I am firm believer in “everything happens for a reason” and I know lots of reasons why I sometimes have to live with no money. The gratitude and respect for money that I have now is unbelievable, something I never had before when I was flying first-class to go shoot a video with Moby (although I seriously miss the Givenchy pajamas Virgin Atlantic once gave me.) I have found new and fulfilling ways to make money, including teaching kids the art of hip-hop (including break dancing and beatboxing) and acting as an artist mentor. (Or, as I like to think about it, a life disk jockey, getting the party that is your life to be totally rocking!)
But this is the only thing I know how to do.
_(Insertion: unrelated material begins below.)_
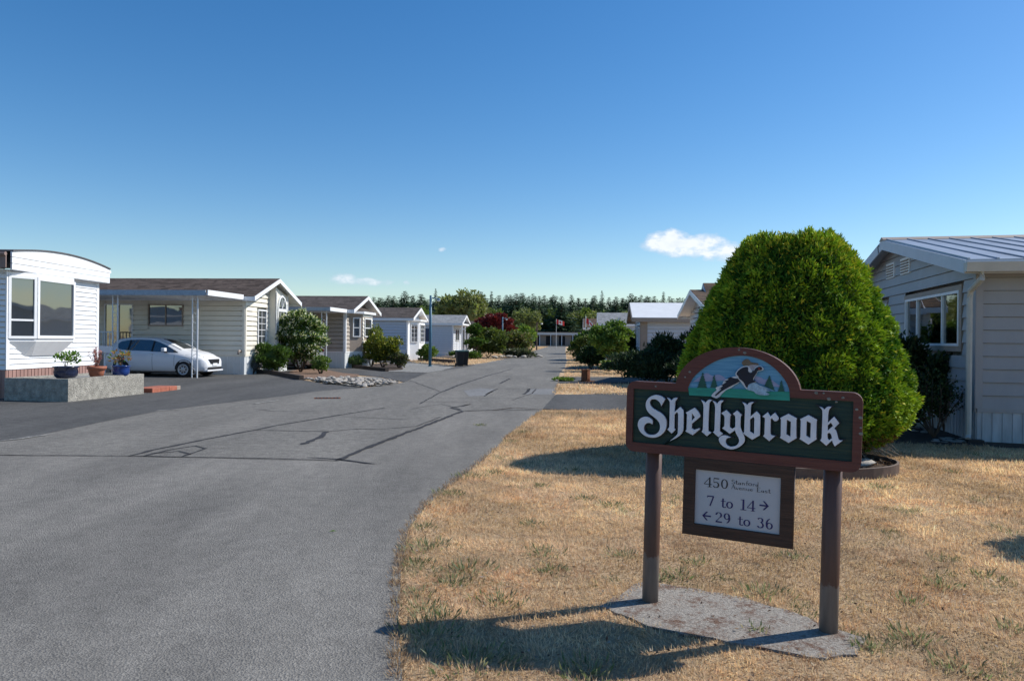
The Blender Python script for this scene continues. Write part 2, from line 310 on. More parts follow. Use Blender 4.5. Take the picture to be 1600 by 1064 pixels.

I am a rapper. I am a producer. I am a DJ. And, as of now, I am also a writer, writing this. This is my life, my passion, my blood. I have thought about quitting so many times, but it doesn’t go very far. I wouldn’t really know what else to do and I know in my gut I am supposed to do exactly what I am doing. The love of music and performing, my loving fans — it all keeps me going. (And the critical acclaim doesn’t hurt.) Also, every time I think I’m going to quit (I got rejected about 25 times trying to get a record deal for my new album, but I always remember that nobody wanted to sign the Beatles either), some miracle has happened where the universe doesn’t let me. I just got a record deal with the legendary Richard Gottehrer, who co-wrote “My Boyfriend’s Back” and “I Want Candy,” and who was so forward-thinking that he founded the Orchard back in 1997, when digital distribution didn’t matter.
How did I get this deal? Twenty years ago, I was a waitress and waited on his table and got his contact information, because at the time I was a guitarist in an all-girl band called the Gamma Rays. A few months ago I contacted him — a last-ditch throwaway effort to get signed after being rejected a million times — and whoa, he remembered me, and loved my new music. And he signed me. Miracle!
So I’m probably about to be a millionaire. I’ll check back in with you soon.